IPO

Terms and Conditions

In order to access this section of the website, you must read and accept the following notice, which you must consider carefully before reading, accessing or otherwise using the information provided below. By accessing this section of the website you agree to be subject to the following terms and conditions set out below, which may be amended or updated (and, for this reason, should be read in full each time you access it).

The admission document published in this section of the website (the “Admission Document”) has been drafted in compliance with the Issuers Regulation of Euronext Growth Milan (the “Issuers Regulation”) for the purpose of the admission of the ordinary shares of Braga Moro Sistemi di Energia S.p.A. (the “Shares” and the “Company”) on Euronext Growth Milan, a multilateral trading facility organized and managed by Borsa Italiana S.p.A.

The issuance of the Shares envisaged in the Admission Document and any other information contained herein does not constitute an “offer to the public” (offerta al pubblico), as defined by Legislative Decree No. 58 of February 24, 1998 (“Consolidated Law on Finance”), and therefore it is not mandatory to draft a prospectus in accordance with the formats provided for by Regulation (EU) 2019/980. Accordingly, the Admission Document does not constitute a prospectus, and its publication does not need to be authorized by CONSOB pursuant to Regulation (EU) 2017/1129 or any other rule or regulation governing the drafting and publication of prospectuses, pursuant to Articles 94 and 113 of the Consolidated Law on Finance, including the Issuers’ Regulation adopted by CONSOB with resolution No. 11971 of May 14, 1999, as subsequently amended and supplemented. The information contained in this section of the website is disclosed in accordance with Articles 17 and 26 of the Issuers’ Regulation.
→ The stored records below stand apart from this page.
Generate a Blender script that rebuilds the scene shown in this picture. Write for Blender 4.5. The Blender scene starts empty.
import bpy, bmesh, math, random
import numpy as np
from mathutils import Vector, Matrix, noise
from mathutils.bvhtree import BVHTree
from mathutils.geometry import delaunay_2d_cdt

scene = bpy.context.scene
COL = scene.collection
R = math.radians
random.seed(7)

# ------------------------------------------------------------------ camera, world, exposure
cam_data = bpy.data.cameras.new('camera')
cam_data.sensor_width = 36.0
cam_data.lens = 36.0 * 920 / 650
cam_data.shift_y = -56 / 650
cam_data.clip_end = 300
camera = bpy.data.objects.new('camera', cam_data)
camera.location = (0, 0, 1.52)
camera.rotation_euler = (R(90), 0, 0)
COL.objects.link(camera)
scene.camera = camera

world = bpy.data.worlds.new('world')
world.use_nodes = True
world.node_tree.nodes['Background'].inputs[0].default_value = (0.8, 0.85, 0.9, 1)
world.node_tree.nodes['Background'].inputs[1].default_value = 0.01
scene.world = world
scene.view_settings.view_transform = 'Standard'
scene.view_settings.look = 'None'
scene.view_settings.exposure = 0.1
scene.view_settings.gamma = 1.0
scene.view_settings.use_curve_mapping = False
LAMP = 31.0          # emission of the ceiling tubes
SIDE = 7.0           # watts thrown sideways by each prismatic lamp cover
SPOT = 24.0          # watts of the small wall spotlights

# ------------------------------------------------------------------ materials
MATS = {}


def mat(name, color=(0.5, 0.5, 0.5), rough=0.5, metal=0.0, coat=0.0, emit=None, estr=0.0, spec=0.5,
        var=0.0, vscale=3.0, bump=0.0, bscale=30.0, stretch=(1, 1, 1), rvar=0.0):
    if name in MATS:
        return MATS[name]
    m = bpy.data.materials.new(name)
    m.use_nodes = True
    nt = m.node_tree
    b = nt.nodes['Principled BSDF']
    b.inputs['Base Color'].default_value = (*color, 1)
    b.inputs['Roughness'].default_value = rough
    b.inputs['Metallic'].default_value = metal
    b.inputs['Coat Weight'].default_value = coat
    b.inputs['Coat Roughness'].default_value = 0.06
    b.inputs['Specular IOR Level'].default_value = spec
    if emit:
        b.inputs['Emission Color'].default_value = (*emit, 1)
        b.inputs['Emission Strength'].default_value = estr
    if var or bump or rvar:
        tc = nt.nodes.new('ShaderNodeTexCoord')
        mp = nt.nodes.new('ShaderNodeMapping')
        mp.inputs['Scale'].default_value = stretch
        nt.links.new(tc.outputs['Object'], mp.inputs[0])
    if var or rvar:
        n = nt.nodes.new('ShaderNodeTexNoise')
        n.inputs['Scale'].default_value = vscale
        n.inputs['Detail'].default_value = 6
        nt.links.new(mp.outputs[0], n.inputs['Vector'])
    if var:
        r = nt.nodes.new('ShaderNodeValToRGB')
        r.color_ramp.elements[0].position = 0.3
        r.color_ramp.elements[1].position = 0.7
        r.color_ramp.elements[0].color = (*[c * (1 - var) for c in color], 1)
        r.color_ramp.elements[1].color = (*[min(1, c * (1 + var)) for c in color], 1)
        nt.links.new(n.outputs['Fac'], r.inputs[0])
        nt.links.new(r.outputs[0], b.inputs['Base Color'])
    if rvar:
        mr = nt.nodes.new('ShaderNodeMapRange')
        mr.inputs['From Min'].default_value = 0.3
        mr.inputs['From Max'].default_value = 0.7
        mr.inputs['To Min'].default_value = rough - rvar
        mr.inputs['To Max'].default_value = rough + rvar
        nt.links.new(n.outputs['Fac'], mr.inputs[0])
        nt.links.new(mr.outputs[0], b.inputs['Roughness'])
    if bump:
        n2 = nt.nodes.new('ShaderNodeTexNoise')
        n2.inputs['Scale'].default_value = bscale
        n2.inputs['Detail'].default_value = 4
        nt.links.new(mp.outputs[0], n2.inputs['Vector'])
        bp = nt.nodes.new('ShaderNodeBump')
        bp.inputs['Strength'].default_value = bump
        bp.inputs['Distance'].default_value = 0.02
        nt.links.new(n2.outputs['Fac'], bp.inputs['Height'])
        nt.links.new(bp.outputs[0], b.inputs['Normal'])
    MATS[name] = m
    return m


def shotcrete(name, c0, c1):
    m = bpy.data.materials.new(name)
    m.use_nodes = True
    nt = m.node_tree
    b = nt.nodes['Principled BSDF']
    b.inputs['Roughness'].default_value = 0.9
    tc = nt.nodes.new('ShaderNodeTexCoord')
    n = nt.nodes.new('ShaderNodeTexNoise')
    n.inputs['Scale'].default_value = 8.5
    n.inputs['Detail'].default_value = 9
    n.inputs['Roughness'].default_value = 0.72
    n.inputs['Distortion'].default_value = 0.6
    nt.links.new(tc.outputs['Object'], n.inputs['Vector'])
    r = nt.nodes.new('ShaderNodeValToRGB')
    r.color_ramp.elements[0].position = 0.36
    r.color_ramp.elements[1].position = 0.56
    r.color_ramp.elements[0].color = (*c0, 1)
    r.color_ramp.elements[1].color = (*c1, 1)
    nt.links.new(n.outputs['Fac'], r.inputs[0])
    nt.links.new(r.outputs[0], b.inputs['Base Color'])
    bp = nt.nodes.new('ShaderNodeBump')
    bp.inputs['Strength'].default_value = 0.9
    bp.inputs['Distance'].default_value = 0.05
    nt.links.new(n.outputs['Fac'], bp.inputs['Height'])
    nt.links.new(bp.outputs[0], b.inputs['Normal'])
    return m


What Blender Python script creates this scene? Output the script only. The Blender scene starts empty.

This section of the website, the Admission Document and any other information contained herein may only be accessed by persons who: (i) are resident in Italy and/or in another country of the European Union and are not currently domiciled or located in the United States, Australia, Japan, Canada or in any other country where the distribution of the Admission Document and/or such information requires the approval of the competent local authorities, or is in breach of local rules or regulations (“Other Countries”); and (ii) are not “U.S. Persons”, according to the definition set form in Regulation S of the United States Securities Act of 1933 (the “Security Act”), as subsequently amended, nor are persons acting on their behalf or for their benefit, absent registration or an applicable exemption from the registration requirements pursuant to the Securities Act and current legislation.

“U.S. Persons” are prohibited from accessing this section of the website, from downloading, storing and/or temporarily or permanently saving the Admission Document and any other information contained in this section of the website. The information contained in this section of the website may not be copied or forwarded. For no reason and under no circumstances may the Admission Document and any other information contained in this section of the website be circulated, directly or through third parties, to persons in the conditions set forth in points (i) and (ii) above and, in particular, in the United States, Australia, Japan, Canada or Other Countries.

Regulation S of the United States Securities Act of 1933, as amended, defines as a “U.S. Person”: (a) any natural person resident in the United States; (b) “partnerships” and “corporations” incorporated and organized under the laws in force of the United States; (c) any property whose directors or managers are a “U.S. Person”; (d) trusts whose trustee is a "U.S. Person"; (e) any agency, branch or branch of a U.S. Person; (f) non-discretionary accounts (“non-discretionary accounts”); (g) other similar accounts (except estates or trusts), managed or administered fiducially on behalf of or for the benefit of a “U.S. Person”; (h) “partnerships” and “corporations” if (i) incorporated and organized under the laws of any foreign jurisdiction; and (ii) formed by a “U.S. Person” with the principal purpose of investing in securities not registered under the United States Securities Act of 1933, as amended, unless they are incorporated or organized and owned by investors accredited investors (as defined in Rule 501(a) of the United States Securities Act of 1933) who are not individuals, estates or trusts.The information contained in this website (or any other website accessed by hyperlink from this website) does not constitute an offer, solicitation of an offer or promotional activity in relation to the Shares to any citizen or entity resident in the United States, Australia, Japan, Canada or the Other Countries. In addition, the Shares of the Company are not, nor will they be, registered under the Securities Act, or with any regulatory body of any state or other jurisdiction in the United States and may not be offered or sold in the United States or to, or for the account and benefit of a U.S. Person, absent registration or express exemption from such registration requirements, or in Australia, Japan, Canada or Other Countries.

By accessing this section of the website, the Admission Document and any other information contained herein, I hereby declare under my full responsibility that I am a resident in Italy and that I am not currently domiciled or located in the United States, Australia, Japan, Canada or Other Countries and that I am not a U.S. Person as defined in Regulation S of the Securities Act.